May 04, 2017

The Valiant

Written by Lesley Livingston
372 pp.
Ages 13+
February 2017

It should have been an auspicious day for Fallon, youngest daughter of the Celtic king Virico, chief of the Cantii tribe of Prydain.  She was turning seventeen and becoming old enough to become a member of her father’s royal war band. Moreover, Maelgwyn Ironhand, her fighting partner and best friend, had pledged his love to her.  But some backroom dealings and a murder send Fallon in pursuit of vengeance and sadly captured by slave traders and on her way to Rome, the city of their enemy and the killers of her much-revered older sister Sorcha.

The slave master Charon takes a surprising interest in Fallon and, after the ship they take across the Mare Nostrum is beset by pirates and Fallon fights alongside the legionnaires sent to escort the cargo, she also becomes the interest of Decurion Caius Varro.  This is especially so after Fallon and Elka, a girl of the Vaini tribe of the north, are sold as a pair to the Ludus Achillea, an academy for female gladiators, lead by the Lady Achillea.  There she is advised to “Kill your past and bury it deep in the earth of your heart” (pg. 135).  But the past keeps rearing its ugly head, bringing those she thought long gone into her present, and demanding her attention if she is to surmount them and become valiant in the future.

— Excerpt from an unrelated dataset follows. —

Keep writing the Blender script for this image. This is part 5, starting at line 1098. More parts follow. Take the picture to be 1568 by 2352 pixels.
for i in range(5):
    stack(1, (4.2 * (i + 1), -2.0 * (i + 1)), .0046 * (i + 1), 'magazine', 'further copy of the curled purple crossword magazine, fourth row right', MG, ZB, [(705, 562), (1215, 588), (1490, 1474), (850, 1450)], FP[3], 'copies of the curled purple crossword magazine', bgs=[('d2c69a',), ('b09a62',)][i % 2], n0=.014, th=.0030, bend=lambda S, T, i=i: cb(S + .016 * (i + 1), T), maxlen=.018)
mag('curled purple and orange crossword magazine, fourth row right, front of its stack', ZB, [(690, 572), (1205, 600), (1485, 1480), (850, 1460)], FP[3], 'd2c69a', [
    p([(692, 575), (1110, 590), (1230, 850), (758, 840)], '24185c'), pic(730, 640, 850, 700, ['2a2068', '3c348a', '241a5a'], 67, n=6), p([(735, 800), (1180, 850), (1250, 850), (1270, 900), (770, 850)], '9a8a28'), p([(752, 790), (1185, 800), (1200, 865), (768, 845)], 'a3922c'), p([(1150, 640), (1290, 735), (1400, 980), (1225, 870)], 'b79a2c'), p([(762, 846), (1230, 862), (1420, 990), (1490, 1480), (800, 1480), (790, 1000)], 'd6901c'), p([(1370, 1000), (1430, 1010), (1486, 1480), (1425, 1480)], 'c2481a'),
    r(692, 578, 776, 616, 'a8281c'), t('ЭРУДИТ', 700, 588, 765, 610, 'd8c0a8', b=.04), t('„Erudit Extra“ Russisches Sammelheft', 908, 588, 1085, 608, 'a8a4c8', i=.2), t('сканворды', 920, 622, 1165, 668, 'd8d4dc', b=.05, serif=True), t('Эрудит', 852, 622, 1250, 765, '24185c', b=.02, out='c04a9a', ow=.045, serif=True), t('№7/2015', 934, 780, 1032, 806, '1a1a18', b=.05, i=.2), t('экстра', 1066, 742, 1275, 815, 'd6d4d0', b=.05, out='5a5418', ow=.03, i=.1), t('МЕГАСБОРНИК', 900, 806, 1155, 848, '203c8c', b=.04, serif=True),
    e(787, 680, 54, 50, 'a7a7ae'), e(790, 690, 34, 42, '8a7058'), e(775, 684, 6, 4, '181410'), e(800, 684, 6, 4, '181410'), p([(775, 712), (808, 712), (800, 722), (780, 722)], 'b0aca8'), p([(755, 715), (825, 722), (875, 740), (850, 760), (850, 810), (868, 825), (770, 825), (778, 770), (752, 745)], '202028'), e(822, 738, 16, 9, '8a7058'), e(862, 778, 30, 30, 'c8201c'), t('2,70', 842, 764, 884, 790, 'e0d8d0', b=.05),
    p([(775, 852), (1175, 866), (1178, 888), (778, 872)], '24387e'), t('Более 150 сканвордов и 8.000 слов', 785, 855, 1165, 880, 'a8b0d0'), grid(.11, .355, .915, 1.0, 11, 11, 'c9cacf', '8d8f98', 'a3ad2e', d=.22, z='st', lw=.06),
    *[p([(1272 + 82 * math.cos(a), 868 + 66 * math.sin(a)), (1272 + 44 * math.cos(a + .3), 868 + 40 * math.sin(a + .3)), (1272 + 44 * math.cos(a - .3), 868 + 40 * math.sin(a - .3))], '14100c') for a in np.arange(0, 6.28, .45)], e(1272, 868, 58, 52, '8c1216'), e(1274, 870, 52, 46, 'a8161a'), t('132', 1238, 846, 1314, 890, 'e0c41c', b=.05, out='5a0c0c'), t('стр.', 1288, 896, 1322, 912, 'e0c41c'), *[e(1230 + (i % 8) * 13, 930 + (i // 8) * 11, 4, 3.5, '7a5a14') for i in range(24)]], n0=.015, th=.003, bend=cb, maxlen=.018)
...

From a heart-pounding chariot manoeuvre to the murder of her beloved Mael to the arenas of the Rome and the appalling trafficking of humans as  chattel, The Valiant plunges readers into other worlds in time and space and mood.  The Valiant, like life for Fallon and her compatriots, is not for the faint of heart.  There is a brutality and ruthlessness necessary for their survival that must be balanced against the hedonism of those in power.  But Lesley Livingston focuses on the women as strong  and shrewd, with most finding a way to accept their fates and make them work for them.  There’s Elka who acknowledges to Fallon that with war and with life
There is only forward. Only tomorrow. No yesterday, no going back.  And nothing of value is left behind, so nothing is truly lost.” (pg. 73)
And there’s Kassandra, a fellow slave girl, who gives Fallon her sandals when an accident permits potential escape.
This was a girl who would choose to stay chained if it meant that her odds of survival were even so much as a hairsbreadth better.  And there was strength in that choice–the sheer, bloody-minded will to survive no matter how dreadful the circumstance.  Maybe honor wasn’t always something won by a blade, I thought.  And maybe it couldn’t be so easily stripped away, even in servitude.” (pg. 67)
Like all Lesley Livingston’s YA fantasy including her Wondrous Strange and Once Every Never series, The Valiant is an epic read of another world–here historically-based–offering a story of a gladiatrix that might or might not have been possible.  In fact, Lesley Livingston’s afterword discusses the known history of gladiatrices (plural of gladiatrix) and her own creation of “the realm of “what-if” where fantasy meets history.” (pg. 375)  With The ValiantLesley Livingston, in her impressively-evocative writing, gives readers a front seat in the arena, glory and guts and even a love story included in the price of admission.